Authors’ books contradict reportage about Secret Service lapse in Cartagena
• COLOMBIA
• APRIL 15, 2012
• By: KAY DAY
•
•
Every cog in the wheel of the Secret Service is vital to the U.S. president’s security. After a scandal erupted in Cartagena (Colombia) and agents were sent packing, President Barack Obama’s press secretary Jay Carney said it wouldn’t “be appropriate” for the White House to comment.
Carney’s other remarks suggested the security lapse had nothing to do with the White House.
However, despite the fact an agency spokesperson claimed security had not been compromised, one former Secret Service agent gives a different impression. Some White House staffers should have known what was happening.
Dan Emmett began his new book Within Arm’s Length by recounting his lifelong dream to work as an agent. Emmett’s book is useful because he offers an insider’s overview of the various divisions within the agency and why each division is significant. Most people are familiar with the agents who directly protect the president, but other agents are just as important.
For instance, there’s a team that conducts site advances ahead of the president’s arrival at a location.
Emmett explained that site advance work “can be as simple as merely finding an arrival point for the motorcade.” Other details may seem dull, but even minor matters, such as where a bathroom is located, are equally important. There’s also a telling passage in Emmett’s book about the Service and the president’s staff.
Emmett wrote:
“On each site advance, an agent is assigned a counterpart from the president’s staff to work with. This staff person is responsible for what the president will do at the site, including activities and the sequence of events. The agent is then responsible for preparing a security plan around the president’s itinerary.”
Emmett describes this as “time-consuming, detailed work.”
Ronald Kessler, in his book In the President’s Secret Service (2009) actually predicted lapses in security. Kessler also wrote about what he perceived as a flaw:
“Most days entail risk and demands and meticulous planning—sabotaged by the Secret Service’s practice of dangerously cutting corners. Agents who are concerned that the Secret Service is on the brink of a disaster say that only a director appointed from the outside can make the wholesale changes that are needed in the agency’s management and culture.”

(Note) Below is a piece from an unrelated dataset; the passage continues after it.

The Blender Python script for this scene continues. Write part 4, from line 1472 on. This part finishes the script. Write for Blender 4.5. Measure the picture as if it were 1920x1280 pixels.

Aside from explaining the multi-layered agency’s organization, Emmett also shared personal experiences with different presidents during his career in the Service. Among Emmett’s observations was the characterization of President Bill Clinton’s staff as “so different from that of George Herbert Walker Bush that they could have been from another planet.” Many of Clinton’s young staff initially came off as arrogant and, said Emmett, as “possessing no significant work experience.”
Kessler interviewed current and former agents who shared personal stories about the different styles of each president. Kessler wrote:
“In contrast to Jimmy Carter, Ronald Reagan treated Secret Service agents, the Air Force One crew, and the maids and butlers in the White House with respect.”
Kessler also wrote about the difference in media depictions and a president’s actual habits:
When he was in the White House, Carter would regularly make a show of going to the Oval Office at five A.M. or six A.M. to call attention to how hard he was working for the American people.
Kessler said Carter would work for about thirty minutes after arriving. Then he’d close the door and “take a nap.”
Both books give an inside view of how the Service functions, why each agency division’s work is vital to the president’s safety and examples of challenges inherent in protecting the most powerful leader in the free world.
The White House had no comment about the lapse in Cartagena. Fact is, the president’s staff should have known about it, and they might have taken preemptive measures to prevent embarrassment for the U.S. government at the hands of the agency tasked with making sure the president comes to no harm.
Emmett’s experiences reflect a man who viewed his Service job as critical to the wellbeing of the country, and he comes across as a man of honor. Emmett and other agents who serve with integrity contrast sharply to those who were sent home in shame from Cartagena.
Print Sources
Emmett, Dan. Within Arm’s Length. Bloomington, Ind.: iUniverse, 2012.
Kessler, Ronald. In the President’s Secret Service. New York: Crown Publishers, 2009.